CUDA C++ Alternatives: OpenCL, SYCL, and More

There are many projects that aimed to unlock GPU programming, but the one I know best is OpenCL. Like CUDA, OpenCL aimed to give programmers a C++-like experience for writing code that ran on the GPU. The history is personal: in 2008, I was one of the lead engineers implementing OpenCL at Apple (it was the first production use of the Clang compiler I was building). After we shipped it, we made the pivotal decision to contribute it to the Khronos Group so it could get adopted and standardized across the industry.

That decision led to broad industry adoption of OpenCL (see the logos), particularly in mobile and embedded devices. Today, it remains hugely successful, powering GPU compute on platforms like Android, as well as in specialized applications such as DSPs. Unlike CUDA, OpenCL was designed for portability from the outset, aiming to support heterogeneous compute across CPUs, GPUs, and other accelerators. OpenCL also inspired other systems like SyCL, Vulkan, SPIR-V, oneAPI, WebCL and many others.

However, despite its technical strengths and broad adoption, OpenCL never became the dominant AI compute platform. There are several major reasons for this: the inherent tensions of open coopetition, technical problems that flowed from that, the evolving requirements of AI, and NVIDIA’s unified strategy with TensorFlow and PyTorch.

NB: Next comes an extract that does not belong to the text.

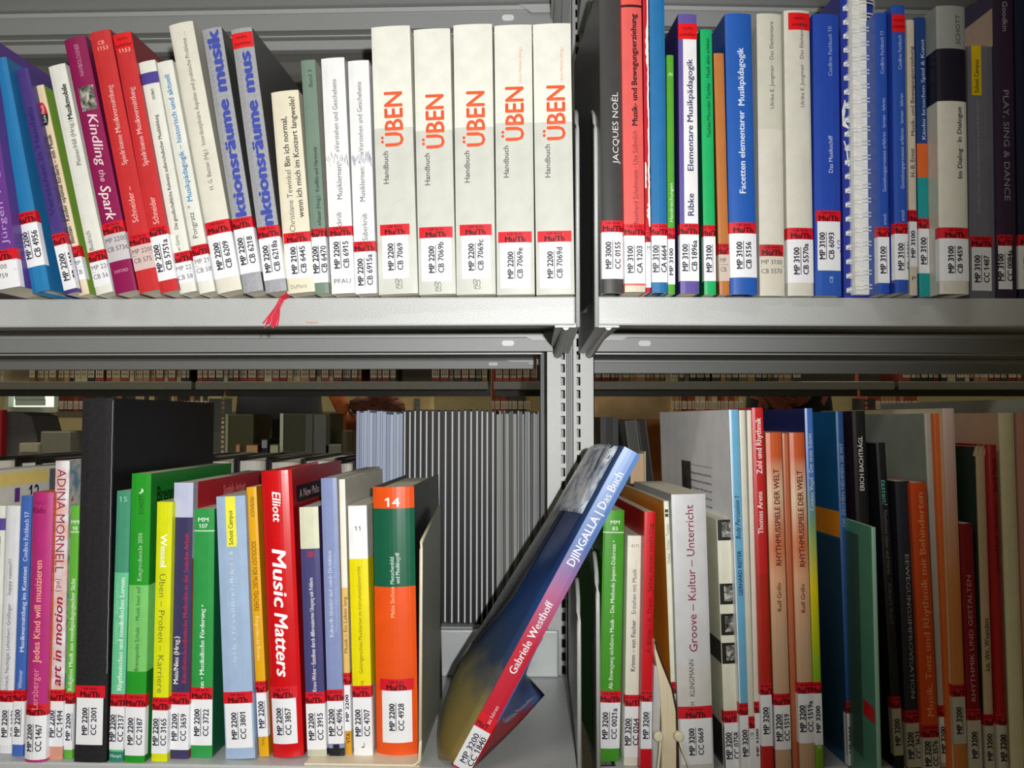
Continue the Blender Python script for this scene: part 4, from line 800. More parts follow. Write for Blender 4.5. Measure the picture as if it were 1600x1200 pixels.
SB((1062, 1116, 1208, 1048, 1103, 772), (208, 209, 212), 'wide light grey book Groove – Kultur – Unterricht', bulge=0.0011, sides=((150, 152, 156), None), D=0.16, bands=[(1040, 1208, (210, 208, 204))], st=(1105, 1124, 1195, 'MP 3200', 'CC 0669', 'A', 0.0, 1.0),
   texts=[('Groove – Kultur – Unterricht', 1020, 789, 0.5, 12.5, (150, 40, 74), 'u', 0.006), ('KLINGMANN', 1089, 1032, 0.42, 8, (80, 78, 80), 'u'), ('H', 1103, 1098, 0.42, 7, (80, 78, 80), 'u')])
b = SB((1133, 1159, 1208, 1120, 1143, 812), (226, 226, 208), 'cream book with a strip of small photographs', sides=((210, 210, 186), None), D=0.16, dd=0.006, st=(1115, 1134, 1206, 'MP 3200', 'CC 0758'))
for y0, y1 in ((812, 845), (914, 947), (962, 996), (1008, 1041)):
    p = b.sheet('strip_photo', -0.47*b.w, 0.42*b.w, b.t(y1), b.t(y0), M((28, 28, 26), 0.4), e=0.0002)
    b.sheet('photo_print', -0.2*b.w, 0.36*b.w, b.t(y1-5), b.t(y0+4), MOTTLE([(40, 40, 38), (110, 110, 106), (200, 200, 194)], 260, 0.4), e=0.0003, parent=p)
b.sidequad('dark_picture', -1, 0.0, 0.05, b.t(1041), b.t(1006), M((58, 58, 54), 0.4)); b.sidequad('dark_picture', -1, 0.0, 0.05, b.t(1206), b.t(1140), M((50, 50, 46), 0.4))
b = SB((1158, 1175, 1212, 1139, 1153, 640), (110, 176, 214), 'tall light blue Body Percussion book with grey printed cover', sides=((240, 240, 242), None), D=0.24, yaw=2.6, bulge=0.0003, dd=0.004, st=(1103, 1122, 1208, 'MP 3200', ''), texts=[('Body Percussion 1', 846, 779, 0.5, 7.5, (24, 60, 100), 'u', 0.012, 0.2), ('GERHARD REITER', 935, 864, 0.55, 6.2, (24, 60, 100), 'u', 0.018)])
b.sheet('white_edge', -0.5*b.w, -0.38*b.w, 0.001, b.H-0.001, M((236, 240, 242), 0.4), e=0.00015)
b.sidequad('cover_photo', -1, 0.122, 0.155, b.H-0.13, b.H-0.052, MOTTLE([(24, 24, 24), (44, 44, 44), (90, 90, 88)], 60)); b.sidequad('rule', -1, 0.05, 0.13, b.H-0.0552, b.H-0.0547, M((120, 120, 120), 0.5))
random.seed(4)
for i in range(15):
    wds = 'Groove und Rhythmus mit dem Körper spielen lernen für alle Stufen'.split(); random.shuffle(wds)
    b.sidetext('cover_lettering', -1, ' '.join(wds[:5]), 0.055, 0.066, b.H-0.064-i*0.0075, 0.0022, (110, 110, 112), 0.01)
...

“Coopetition” at Committee Speed

In 2008, Apple was a small player in the PC space, and thought that industry standardization would enable it to reach more developers. However, while OpenCL did gain broad adoption among hardware makers, its evolution quickly ran into a major obstacle: the speed of committee-driven development. For Apple, this slow-moving, consensus-driven process was a dealbreaker: we wanted to move the platform rapidly, add new features (e.g. add C++ templates), and express the differentiation of the Apple platform. We faced a stark reality - the downside of a committee standard is that things suddenly moved at committee consensus speed… which felt glacial.

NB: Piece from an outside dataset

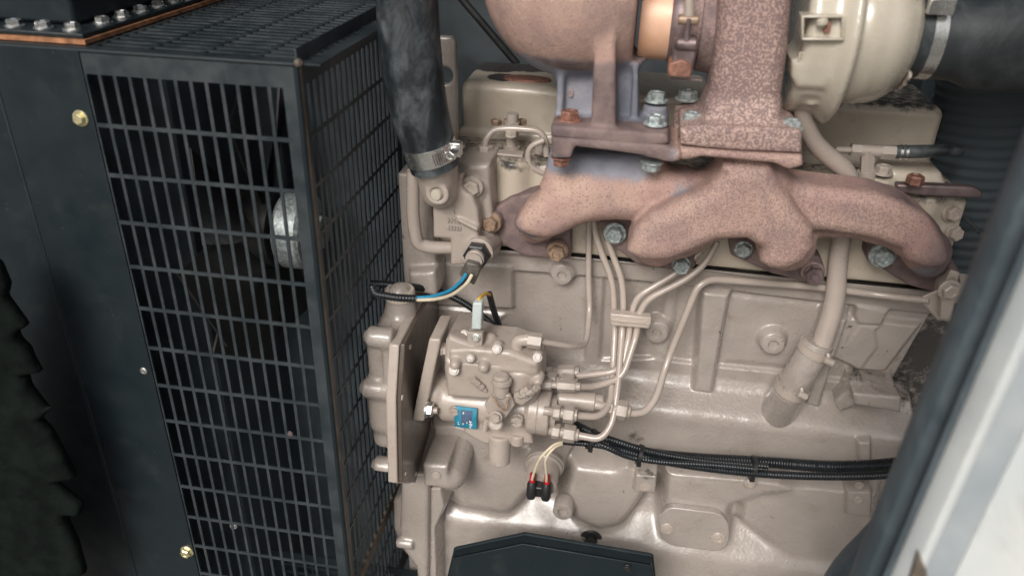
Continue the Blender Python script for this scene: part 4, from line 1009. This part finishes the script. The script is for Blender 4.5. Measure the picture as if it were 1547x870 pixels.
# feet and plugs below
MB().add(*cylv(W(755, 655, YP+.01), W(754, 697, YP+.006), 18*sp, bev=.002)).build('pump_foot', M['pump'], PU)
MB().add(*cylv(W(782, 655, YP+.006), W(781, 668, YP+.006), 11*sp, bev=.001)).build('plug', M['pump'], PU); bolt(781, 664, YP+.004, 8, (0, 0, -1), 'pump', PU, 1.1, .9)
MB().add(*cylv(W(790, 660, YP+.02), W(795, 672, YP+.02), 7*sp, bev=.001)).build('plug', M['pump'], PU)
MB().add(*cylv(W(736, 632, YP-.006), W(732, 650, YP-.006), 5*sp, bev=.001)).build('plug', M['pump'], PU)
bolt(687, 620, YP+.00, 7, (0, -1, 0), 'pump', PU, 1.2, .6)
# nameplate wrapped round the front of the body
c0 = W(691, 620, YP+.012); c1 = W(724, 623, YP+.012); rp = 33*sp
def curved(name, fx0, fx1, a0, a1, dr, mat, parent):
    v = []; f = []; n = 8; cc = W(706, 608, YP+.030)
    for i in range(n+1):
        a = R_(a0+(a1-a0)*i/n)
        for fx in (fx0, fx1):
            x = c0[0]+(c1[0]-c0[0])*fx
            v.append(np.array([x, cc[1]-math.cos(a)*(.0335+dr), cc[2]+math.sin(a)*(.0335+dr)]))
    n2 = len(v); v += [p+np.array([0, .001, 0]) for p in v]
    for i in range(n): f += [(2*i, 2*i+1, 2*i+3, 2*i+2), (n2+2*i, n2+2*i+2, n2+2*i+3, n2+2*i+1)]
    f += [(0, n2, n2+1, 1), (2*n, 2*n+1, n2+2*n+1, n2+2*n)]
    return MB().add(v, f).build(name, mat, parent)
NP = curved('nameplate', 0, 1, -22, 28, .001, M['blueplate'], PU); NP['label'] = 'blue metal nameplate with worn white print'
curved('dark_panel', .30, .80, -6, 22, .0014, M['darkprint'], NP)
random.seed(5)
for k in range(16):
    fx = random.choice((.38, .72, .55, .15, .68)); a = random.uniform(-18, 18)
    curved('print_mark', fx, fx+random.uniform(.03, .10), a, a+random.uniform(1.0, 4), .0018, M['whiteprint'], NP)
# solenoid / advance cylinder to the right, delivery valve fittings
MB().add(*cylv(W(842, 602, YP+.030), W(902, 608, YP+.030), 15*sp, bev=.003)).add(*cylv(W(898, 608, YP+.030), W(913, 609, YP+.030), 13*sp, bev=.002)).build('return_cylinder', M['pump'], PU, sharp=40)
def fitting(px, py, Y, dx, dy, r, name='pipe_union', par=None):
    """hexagon union nuts stepping from the pump towards +X"""
    a = W(px, py, Y); b = W(px+dx, py+dy, Y); d = b-a; L = np.linalg.norm(d); d /= L; s_ = S(px, py, Y)
    mb = MB()
    for t0, t1, rr, sg in ((-.4, .02, .55, 16), (.0, .30, .92, 6), (.30, .46, .62, 16), (.44, .88, 1.08, 6), (.88, 1.0, .75, 16)):
        mb.add(*sweep_dir([(a+d*L*t0, rr*r*s_), (a+d*L*(t0+(t1-t0)*.12), rr*r*s_*1.06), (a+d*L*(t1-(t1-t0)*.12), rr*r*s_*1.06), (a+d*L*t1, rr*r*s_*.95)], d, sg))
    return mb.build(name, M['pump'], par or PU, sharp=25)
fitting(836, 622, YP-.006, 36, 5, 12); fitting(834, 650, YP+.004, 40, 7, 12)
fitting(826, 574, YP+.040, 46, 8, 13); fitting(818, 565, YP+.062, 58, -2, 11)
fitting(815, 580, YP+.020, 62, 4, 8)
# elbow fitting for the return line at the lid
EL = pipe('elbow_fitting', [(781, 540, YP+.012, 9), (781, 514, YP+.012, 9.5), (796, 513, YP+.012, 9.5), (800, 513, YP+.012, 9.5)], M['pump'], PU, .008, 18)
a = W(798, 513, YP+.012); b = W(818, 516, YP+.012); MB().add(*sweep_dir([(a, 12*sp), (b, 12*sp)], (b-a)/np.linalg.norm(b-a), 6)).add(*sweep_dir([(a-(b-a)*.25, 10*sp), (a, 10*sp)], (b-a)/np.linalg.norm(b-a), 18)).build('union_nut', M['pump'], EL, sharp=25)

# ------------------------------------------------------------------ fuel lines
LN = 'thin beige fuel line '
pipe('fuel_line', [(812, 515, YP+.012, 4.6), (868, 524, -.10, 4.6), (886, 520, -.075, 4.6), (891, 470, -.03, 4.6), (889, 420, -.025, 4.6), (890, 330, -.02, 4.6)], M['pipe'], ENG, .016, 14, label=LN+'running straight up from the pump lid')
pipe('fuel_line', [(893, 300, -.02, 5), (900, 360, -.028, 5), (926, 425, -.035, 5), (928, 470, -.040, 5), (929, 500, -.048, 5), (926, 560, -.075, 5), (922, 612, -.115, 5), (905, 630, -.132, 5.5), (868, 627, YP-.004, 5.8)], M['pipe'], ENG, .018, 14, label=LN+'leftmost of the four held by the clamp')
pipe('fuel_line', [(908, 300, -.02, 5), (916, 360, -.028, 5), (941, 425, -.040, 5), (942, 472, -.045, 5), (940, 500, -.052, 5), (933, 590, -.10, 5), (925, 640, -.125, 5), (908, 664, -.135, 5.5), (872, 657, YP+.004, 5.8)], M['pipe'], ENG, .018, 14, label=LN+'second from the left in the clamp')
pipe('fuel_line', [(1060, 380, -.03, 5), (1026, 410, -.035, 5), (962, 448, -.048, 5), (953, 478, -.050, 5), (951, 505, -.055, 5), (941, 552, -.075, 5), (925, 562, -.082, 5.2), (872, 568, YP+.055, 5.5)], M['pipe'], ENG, .02, 14, label=LN+'third from the left in the clamp')
pipe('fuel_line', [(1084, 365, -.035, 5), (1066, 398, -.04, 5), (1040, 420, -.045, 5), (978, 452, -.052, 5), (964, 476, -.055, 5), (962, 505, -.058, 5), (944, 560, -.085, 5), (934, 572, -.09, 5), (900, 584, -.10, 5), (872, 584, YP+.02, 5)], M['pipe'], ENG, .02, 14, label=LN+'rightmost of the four held by the clamp')
CL = MB().add(*prismv([(922, 474), (984, 480), (984, 492), (979, 497), (922, 492)], -.064, .012)).build('line_clamp', M['paint'], ENG, bevel=.0015, label='small ribbed clamp block holding four fuel lines')
MB().add(*prismv([(924, 483), (976, 488), (976, 490), (924, 485)], -.066, .004)).build('clamp_rib', M['paint'], CL, bevel=.0005)
bolt(978, 486, -.064, 6, (0, -1, 0), 'paint', CL, 0, .4)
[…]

Hardware vendors recognized the long-term benefits of a unified software ecosystem, but in the short term, they were fierce competitors. This led to subtle but significant problems: instead of telling the committee about the hardware features you’re working on (giving a competitor a head start), participants would keep innovations secret until after the hardware shipped, and only discuss it after these features became commoditized (using vendor-specific extensions instead).